***** Material provided
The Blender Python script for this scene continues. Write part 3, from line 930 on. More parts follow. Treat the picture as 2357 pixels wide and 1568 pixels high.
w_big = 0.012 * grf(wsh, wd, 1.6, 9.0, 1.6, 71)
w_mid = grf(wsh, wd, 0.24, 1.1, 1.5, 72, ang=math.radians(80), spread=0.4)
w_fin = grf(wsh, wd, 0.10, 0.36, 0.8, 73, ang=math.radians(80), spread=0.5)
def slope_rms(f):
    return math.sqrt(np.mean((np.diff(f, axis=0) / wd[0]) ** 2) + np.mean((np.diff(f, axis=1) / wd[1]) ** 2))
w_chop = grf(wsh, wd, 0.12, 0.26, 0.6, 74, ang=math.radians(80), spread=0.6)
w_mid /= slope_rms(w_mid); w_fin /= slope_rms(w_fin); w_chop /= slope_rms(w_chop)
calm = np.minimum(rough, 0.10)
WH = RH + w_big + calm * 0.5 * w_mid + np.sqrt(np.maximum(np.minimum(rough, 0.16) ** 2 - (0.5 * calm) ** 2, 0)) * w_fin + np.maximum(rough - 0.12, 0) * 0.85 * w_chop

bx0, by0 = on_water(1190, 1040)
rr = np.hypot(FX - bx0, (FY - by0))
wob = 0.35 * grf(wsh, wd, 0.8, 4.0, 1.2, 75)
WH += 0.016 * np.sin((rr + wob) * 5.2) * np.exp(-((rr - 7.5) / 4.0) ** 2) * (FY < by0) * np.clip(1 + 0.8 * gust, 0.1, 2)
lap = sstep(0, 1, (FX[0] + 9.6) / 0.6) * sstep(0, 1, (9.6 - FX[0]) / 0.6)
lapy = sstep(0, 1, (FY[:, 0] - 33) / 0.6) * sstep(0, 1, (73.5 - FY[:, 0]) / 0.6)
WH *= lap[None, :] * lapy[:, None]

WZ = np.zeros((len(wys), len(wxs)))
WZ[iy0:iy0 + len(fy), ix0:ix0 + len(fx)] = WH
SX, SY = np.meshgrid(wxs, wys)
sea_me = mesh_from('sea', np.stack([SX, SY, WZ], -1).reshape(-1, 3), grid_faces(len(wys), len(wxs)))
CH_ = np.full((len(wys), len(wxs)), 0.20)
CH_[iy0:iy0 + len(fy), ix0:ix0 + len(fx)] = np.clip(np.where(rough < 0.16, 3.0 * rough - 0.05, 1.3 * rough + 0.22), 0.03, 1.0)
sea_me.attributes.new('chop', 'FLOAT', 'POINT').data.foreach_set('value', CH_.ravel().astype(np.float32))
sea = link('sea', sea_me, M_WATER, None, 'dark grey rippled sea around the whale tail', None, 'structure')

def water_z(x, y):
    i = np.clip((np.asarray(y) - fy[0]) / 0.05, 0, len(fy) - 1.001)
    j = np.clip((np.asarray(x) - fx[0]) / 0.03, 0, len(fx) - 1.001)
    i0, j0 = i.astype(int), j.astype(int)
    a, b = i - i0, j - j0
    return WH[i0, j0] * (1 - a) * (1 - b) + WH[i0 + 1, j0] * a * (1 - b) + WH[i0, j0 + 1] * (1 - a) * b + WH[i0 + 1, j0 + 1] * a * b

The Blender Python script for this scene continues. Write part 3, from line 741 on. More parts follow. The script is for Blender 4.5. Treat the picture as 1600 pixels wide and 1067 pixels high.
**********
* Written problem: Retype the listing exactly, in full.

* Solution:
The Blender Python script for this scene continues. Write part 3, from line 930 on. More parts follow. Treat the picture as 2357 pixels wide and 1568 pixels high.
w_big = 0.012 * grf(wsh, wd, 1.6, 9.0, 1.6, 71)
w_mid = grf(wsh, wd, 0.24, 1.1, 1.5, 72, ang=math.radians(80), spread=0.4)
w_fin = grf(wsh, wd, 0.10, 0.36, 0.8, 73, ang=math.radians(80), spread=0.5)
def slope_rms(f):
    return math.sqrt(np.mean((np.diff(f, axis=0) / wd[0]) ** 2) + np.mean((np.diff(f, axis=1) / wd[1]) ** 2))
w_chop = grf(wsh, wd, 0.12, 0.26, 0.6, 74, ang=math.radians(80), spread=0.6)
w_mid /= slope_rms(w_mid); w_fin /= slope_rms(w_fin); w_chop /= slope_rms(w_chop)
calm = np.minimum(rough, 0.10)
WH = RH + w_big + calm * 0.5 * w_mid + np.sqrt(np.maximum(np.minimum(rough, 0.16) ** 2 - (0.5 * calm) ** 2, 0)) * w_fin + np.maximum(rough - 0.12, 0) * 0.85 * w_chop

bx0, by0 = on_water(1190, 1040)
rr = np.hypot(FX - bx0, (FY - by0))
wob = 0.35 * grf(wsh, wd, 0.8, 4.0, 1.2, 75)
WH += 0.016 * np.sin((rr + wob) * 5.2) * np.exp(-((rr - 7.5) / 4.0) ** 2) * (FY < by0) * np.clip(1 + 0.8 * gust, 0.1, 2)
lap = sstep(0, 1, (FX[0] + 9.6) / 0.6) * sstep(0, 1, (9.6 - FX[0]) / 0.6)
lapy = sstep(0, 1, (FY[:, 0] - 33) / 0.6) * sstep(0, 1, (73.5 - FY[:, 0]) / 0.6)
WH *= lap[None, :] * lapy[:, None]

WZ = np.zeros((len(wys), len(wxs)))
WZ[iy0:iy0 + len(fy), ix0:ix0 + len(fx)] = WH
SX, SY = np.meshgrid(wxs, wys)
sea_me = mesh_from('sea', np.stack([SX, SY, WZ], -1).reshape(-1, 3), grid_faces(len(wys), len(wxs)))
CH_ = np.full((len(wys), len(wxs)), 0.20)
CH_[iy0:iy0 + len(fy), ix0:ix0 + len(fx)] = np.clip(np.where(rough < 0.16, 3.0 * rough - 0.05, 1.3 * rough + 0.22), 0.03, 1.0)
sea_me.attributes.new('chop', 'FLOAT', 'POINT').data.foreach_set('value', CH_.ravel().astype(np.float32))
sea = link('sea', sea_me, M_WATER, None, 'dark grey rippled sea around the whale tail', None, 'structure')

def water_z(x, y):
    i = np.clip((np.asarray(y) - fy[0]) / 0.05, 0, len(fy) - 1.001)
    j = np.clip((np.asarray(x) - fx[0]) / 0.03, 0, len(fx) - 1.001)
    i0, j0 = i.astype(int), j.astype(int)
    a, b = i - i0, j - j0
    return WH[i0, j0] * (1 - a) * (1 - b) + WH[i0 + 1, j0] * a * (1 - b) + WH[i0, j0 + 1] * (1 - a) * b + WH[i0 + 1, j0 + 1] * a * b

The Blender Python script for this scene continues. Write part 3, from line 741 on. More parts follow. The script is for Blender 4.5. Treat the picture as 1600 pixels wide and 1067 pixels high.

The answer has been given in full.